(GOAL OF THE EXERCISE)
Stop after the line with "return Vector((r *": repeat exactly every line before it, beginning with the first, and that line itself.

··· ENTRIES PROVIDED ···

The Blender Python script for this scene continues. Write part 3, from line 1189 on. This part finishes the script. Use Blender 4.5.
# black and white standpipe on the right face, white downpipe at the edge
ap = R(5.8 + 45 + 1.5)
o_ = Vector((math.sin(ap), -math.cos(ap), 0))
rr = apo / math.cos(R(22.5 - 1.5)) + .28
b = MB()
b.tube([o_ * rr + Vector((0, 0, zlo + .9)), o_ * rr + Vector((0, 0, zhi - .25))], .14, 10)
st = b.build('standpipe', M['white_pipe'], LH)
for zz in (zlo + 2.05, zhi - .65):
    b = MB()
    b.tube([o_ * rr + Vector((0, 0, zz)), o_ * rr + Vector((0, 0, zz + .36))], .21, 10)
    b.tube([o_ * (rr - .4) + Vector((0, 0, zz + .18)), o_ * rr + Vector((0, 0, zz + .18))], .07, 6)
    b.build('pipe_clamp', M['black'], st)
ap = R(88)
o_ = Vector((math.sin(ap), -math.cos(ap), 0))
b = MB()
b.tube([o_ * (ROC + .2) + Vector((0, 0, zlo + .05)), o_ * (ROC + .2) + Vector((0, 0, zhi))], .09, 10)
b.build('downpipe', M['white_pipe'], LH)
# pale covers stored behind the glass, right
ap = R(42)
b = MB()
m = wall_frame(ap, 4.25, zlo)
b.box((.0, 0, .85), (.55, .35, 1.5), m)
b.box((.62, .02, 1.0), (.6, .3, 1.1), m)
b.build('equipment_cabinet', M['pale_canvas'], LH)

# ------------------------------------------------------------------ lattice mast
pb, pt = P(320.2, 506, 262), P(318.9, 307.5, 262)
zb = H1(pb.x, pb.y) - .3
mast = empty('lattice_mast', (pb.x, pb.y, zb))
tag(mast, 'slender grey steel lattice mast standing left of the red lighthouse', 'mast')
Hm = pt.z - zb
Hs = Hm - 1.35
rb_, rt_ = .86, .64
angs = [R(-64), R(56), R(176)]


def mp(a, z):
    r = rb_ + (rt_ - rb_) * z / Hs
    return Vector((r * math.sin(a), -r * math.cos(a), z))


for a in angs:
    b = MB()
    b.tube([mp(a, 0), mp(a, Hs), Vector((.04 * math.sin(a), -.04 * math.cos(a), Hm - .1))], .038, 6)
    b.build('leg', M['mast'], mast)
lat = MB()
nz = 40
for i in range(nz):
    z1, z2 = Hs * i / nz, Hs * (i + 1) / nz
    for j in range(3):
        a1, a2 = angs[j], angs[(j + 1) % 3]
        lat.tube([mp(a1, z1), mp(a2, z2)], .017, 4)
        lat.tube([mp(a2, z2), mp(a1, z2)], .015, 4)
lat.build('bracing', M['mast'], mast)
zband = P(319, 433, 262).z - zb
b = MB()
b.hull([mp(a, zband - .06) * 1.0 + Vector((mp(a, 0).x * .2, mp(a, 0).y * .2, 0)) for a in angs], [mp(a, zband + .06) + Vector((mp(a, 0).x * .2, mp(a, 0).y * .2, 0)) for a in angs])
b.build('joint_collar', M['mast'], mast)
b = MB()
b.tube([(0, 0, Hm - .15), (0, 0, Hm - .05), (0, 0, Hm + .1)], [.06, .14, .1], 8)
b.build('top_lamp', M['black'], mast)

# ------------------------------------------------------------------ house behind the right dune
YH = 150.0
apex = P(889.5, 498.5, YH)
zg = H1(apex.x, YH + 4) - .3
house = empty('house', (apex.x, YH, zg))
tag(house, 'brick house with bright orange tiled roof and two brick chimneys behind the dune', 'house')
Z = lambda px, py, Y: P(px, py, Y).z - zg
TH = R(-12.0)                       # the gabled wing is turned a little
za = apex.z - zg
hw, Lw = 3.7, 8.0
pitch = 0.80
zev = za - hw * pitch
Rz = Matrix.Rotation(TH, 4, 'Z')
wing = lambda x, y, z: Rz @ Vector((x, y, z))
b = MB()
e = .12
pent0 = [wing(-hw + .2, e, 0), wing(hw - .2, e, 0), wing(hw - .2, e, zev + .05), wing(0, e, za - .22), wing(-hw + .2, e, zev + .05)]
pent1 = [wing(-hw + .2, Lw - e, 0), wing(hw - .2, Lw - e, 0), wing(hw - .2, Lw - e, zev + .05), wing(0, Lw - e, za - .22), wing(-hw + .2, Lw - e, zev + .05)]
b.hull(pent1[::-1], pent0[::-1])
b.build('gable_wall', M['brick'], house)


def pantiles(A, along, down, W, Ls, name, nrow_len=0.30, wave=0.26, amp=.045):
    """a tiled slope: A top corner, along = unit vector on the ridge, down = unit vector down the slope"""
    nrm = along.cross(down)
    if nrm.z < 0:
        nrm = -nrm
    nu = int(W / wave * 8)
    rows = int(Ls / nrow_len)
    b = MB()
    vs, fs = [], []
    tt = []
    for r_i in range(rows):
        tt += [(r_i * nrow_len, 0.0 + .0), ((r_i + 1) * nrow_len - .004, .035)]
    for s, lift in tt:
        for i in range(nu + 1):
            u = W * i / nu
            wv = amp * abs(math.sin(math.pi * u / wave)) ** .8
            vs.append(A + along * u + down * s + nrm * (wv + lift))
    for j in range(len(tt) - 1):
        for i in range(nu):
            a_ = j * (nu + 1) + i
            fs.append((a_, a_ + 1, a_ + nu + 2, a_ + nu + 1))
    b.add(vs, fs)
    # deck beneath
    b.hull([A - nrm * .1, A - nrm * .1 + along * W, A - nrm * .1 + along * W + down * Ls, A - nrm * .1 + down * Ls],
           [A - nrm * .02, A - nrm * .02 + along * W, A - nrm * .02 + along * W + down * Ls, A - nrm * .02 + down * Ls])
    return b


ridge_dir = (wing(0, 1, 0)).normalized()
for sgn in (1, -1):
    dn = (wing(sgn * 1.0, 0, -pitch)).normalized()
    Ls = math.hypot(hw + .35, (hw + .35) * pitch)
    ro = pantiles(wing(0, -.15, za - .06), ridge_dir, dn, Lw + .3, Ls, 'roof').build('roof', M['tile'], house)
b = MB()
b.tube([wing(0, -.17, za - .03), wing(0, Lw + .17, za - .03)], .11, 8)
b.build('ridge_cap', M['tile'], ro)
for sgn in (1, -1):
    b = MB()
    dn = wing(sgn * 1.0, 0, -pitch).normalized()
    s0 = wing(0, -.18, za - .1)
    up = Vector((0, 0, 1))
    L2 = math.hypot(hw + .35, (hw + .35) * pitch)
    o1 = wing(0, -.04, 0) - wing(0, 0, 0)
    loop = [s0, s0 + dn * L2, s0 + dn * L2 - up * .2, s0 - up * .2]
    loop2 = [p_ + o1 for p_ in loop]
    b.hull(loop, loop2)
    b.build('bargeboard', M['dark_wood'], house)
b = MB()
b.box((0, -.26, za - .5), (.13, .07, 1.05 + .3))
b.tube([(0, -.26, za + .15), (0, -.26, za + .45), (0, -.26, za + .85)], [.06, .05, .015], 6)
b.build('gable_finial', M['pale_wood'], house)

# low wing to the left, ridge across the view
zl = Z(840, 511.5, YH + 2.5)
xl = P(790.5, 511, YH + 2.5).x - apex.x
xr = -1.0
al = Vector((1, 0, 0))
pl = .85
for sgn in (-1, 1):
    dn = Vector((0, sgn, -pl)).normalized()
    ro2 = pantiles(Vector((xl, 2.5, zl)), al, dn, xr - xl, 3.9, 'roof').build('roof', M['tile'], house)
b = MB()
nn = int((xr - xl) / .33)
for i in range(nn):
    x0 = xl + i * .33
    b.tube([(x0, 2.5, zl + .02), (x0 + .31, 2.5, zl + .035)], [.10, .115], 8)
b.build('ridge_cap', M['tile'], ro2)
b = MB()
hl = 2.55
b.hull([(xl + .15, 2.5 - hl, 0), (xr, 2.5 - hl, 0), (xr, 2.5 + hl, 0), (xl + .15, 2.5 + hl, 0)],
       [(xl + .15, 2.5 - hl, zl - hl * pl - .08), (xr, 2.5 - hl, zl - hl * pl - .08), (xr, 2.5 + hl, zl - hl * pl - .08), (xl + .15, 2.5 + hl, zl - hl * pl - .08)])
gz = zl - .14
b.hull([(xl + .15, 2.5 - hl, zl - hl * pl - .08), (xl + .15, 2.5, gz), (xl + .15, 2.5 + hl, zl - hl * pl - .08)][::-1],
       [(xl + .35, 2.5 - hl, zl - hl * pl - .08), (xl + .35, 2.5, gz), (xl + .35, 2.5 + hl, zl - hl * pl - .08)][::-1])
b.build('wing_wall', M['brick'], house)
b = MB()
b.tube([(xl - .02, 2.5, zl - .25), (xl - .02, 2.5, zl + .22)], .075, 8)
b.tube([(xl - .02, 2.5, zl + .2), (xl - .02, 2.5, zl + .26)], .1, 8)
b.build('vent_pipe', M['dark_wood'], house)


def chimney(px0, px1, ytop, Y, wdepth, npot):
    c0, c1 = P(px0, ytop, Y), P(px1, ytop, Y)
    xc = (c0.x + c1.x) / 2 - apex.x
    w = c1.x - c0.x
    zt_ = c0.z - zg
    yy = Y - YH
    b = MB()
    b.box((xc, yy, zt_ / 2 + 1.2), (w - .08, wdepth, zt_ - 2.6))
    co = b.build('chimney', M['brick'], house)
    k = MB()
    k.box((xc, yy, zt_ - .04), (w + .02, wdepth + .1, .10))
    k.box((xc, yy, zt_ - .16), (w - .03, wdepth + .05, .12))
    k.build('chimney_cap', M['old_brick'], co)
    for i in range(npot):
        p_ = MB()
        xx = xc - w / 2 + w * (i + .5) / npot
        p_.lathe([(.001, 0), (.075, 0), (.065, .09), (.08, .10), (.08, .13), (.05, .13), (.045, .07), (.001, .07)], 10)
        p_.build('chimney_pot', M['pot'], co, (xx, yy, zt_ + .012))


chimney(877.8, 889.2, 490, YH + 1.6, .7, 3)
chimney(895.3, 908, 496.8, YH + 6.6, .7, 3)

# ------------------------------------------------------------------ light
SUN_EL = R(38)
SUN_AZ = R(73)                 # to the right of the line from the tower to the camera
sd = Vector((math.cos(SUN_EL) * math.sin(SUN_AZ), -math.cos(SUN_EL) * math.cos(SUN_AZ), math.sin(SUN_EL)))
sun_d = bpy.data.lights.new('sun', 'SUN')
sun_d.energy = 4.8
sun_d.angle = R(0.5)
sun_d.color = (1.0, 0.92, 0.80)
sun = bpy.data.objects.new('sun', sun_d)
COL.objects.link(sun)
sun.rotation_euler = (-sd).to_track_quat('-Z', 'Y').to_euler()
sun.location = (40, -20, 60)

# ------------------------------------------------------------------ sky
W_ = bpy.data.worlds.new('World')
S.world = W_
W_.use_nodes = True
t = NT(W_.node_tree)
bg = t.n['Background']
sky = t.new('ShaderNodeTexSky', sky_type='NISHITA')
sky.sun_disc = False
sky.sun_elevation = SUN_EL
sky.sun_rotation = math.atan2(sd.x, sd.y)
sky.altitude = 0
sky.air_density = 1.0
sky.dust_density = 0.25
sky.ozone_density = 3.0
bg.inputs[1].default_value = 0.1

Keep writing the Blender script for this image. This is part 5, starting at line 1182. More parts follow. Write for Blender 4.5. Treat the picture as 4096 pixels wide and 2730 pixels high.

···

(SOLUTION TO THIS TASK)
The Blender Python script for this scene continues. Write part 3, from line 1189 on. This part finishes the script. Use Blender 4.5.
# black and white standpipe on the right face, white downpipe at the edge
ap = R(5.8 + 45 + 1.5)
o_ = Vector((math.sin(ap), -math.cos(ap), 0))
rr = apo / math.cos(R(22.5 - 1.5)) + .28
b = MB()
b.tube([o_ * rr + Vector((0, 0, zlo + .9)), o_ * rr + Vector((0, 0, zhi - .25))], .14, 10)
st = b.build('standpipe', M['white_pipe'], LH)
for zz in (zlo + 2.05, zhi - .65):
    b = MB()
    b.tube([o_ * rr + Vector((0, 0, zz)), o_ * rr + Vector((0, 0, zz + .36))], .21, 10)
    b.tube([o_ * (rr - .4) + Vector((0, 0, zz + .18)), o_ * rr + Vector((0, 0, zz + .18))], .07, 6)
    b.build('pipe_clamp', M['black'], st)
ap = R(88)
o_ = Vector((math.sin(ap), -math.cos(ap), 0))
b = MB()
b.tube([o_ * (ROC + .2) + Vector((0, 0, zlo + .05)), o_ * (ROC + .2) + Vector((0, 0, zhi))], .09, 10)
b.build('downpipe', M['white_pipe'], LH)
# pale covers stored behind the glass, right
ap = R(42)
b = MB()
m = wall_frame(ap, 4.25, zlo)
b.box((.0, 0, .85), (.55, .35, 1.5), m)
b.box((.62, .02, 1.0), (.6, .3, 1.1), m)
b.build('equipment_cabinet', M['pale_canvas'], LH)

# ------------------------------------------------------------------ lattice mast
pb, pt = P(320.2, 506, 262), P(318.9, 307.5, 262)
zb = H1(pb.x, pb.y) - .3
mast = empty('lattice_mast', (pb.x, pb.y, zb))
tag(mast, 'slender grey steel lattice mast standing left of the red lighthouse', 'mast')
Hm = pt.z - zb
Hs = Hm - 1.35
rb_, rt_ = .86, .64
angs = [R(-64), R(56), R(176)]


def mp(a, z):
    r = rb_ + (rt_ - rb_) * z / Hs
    return Vector((r * math.sin(a), -r * math.cos(a), z))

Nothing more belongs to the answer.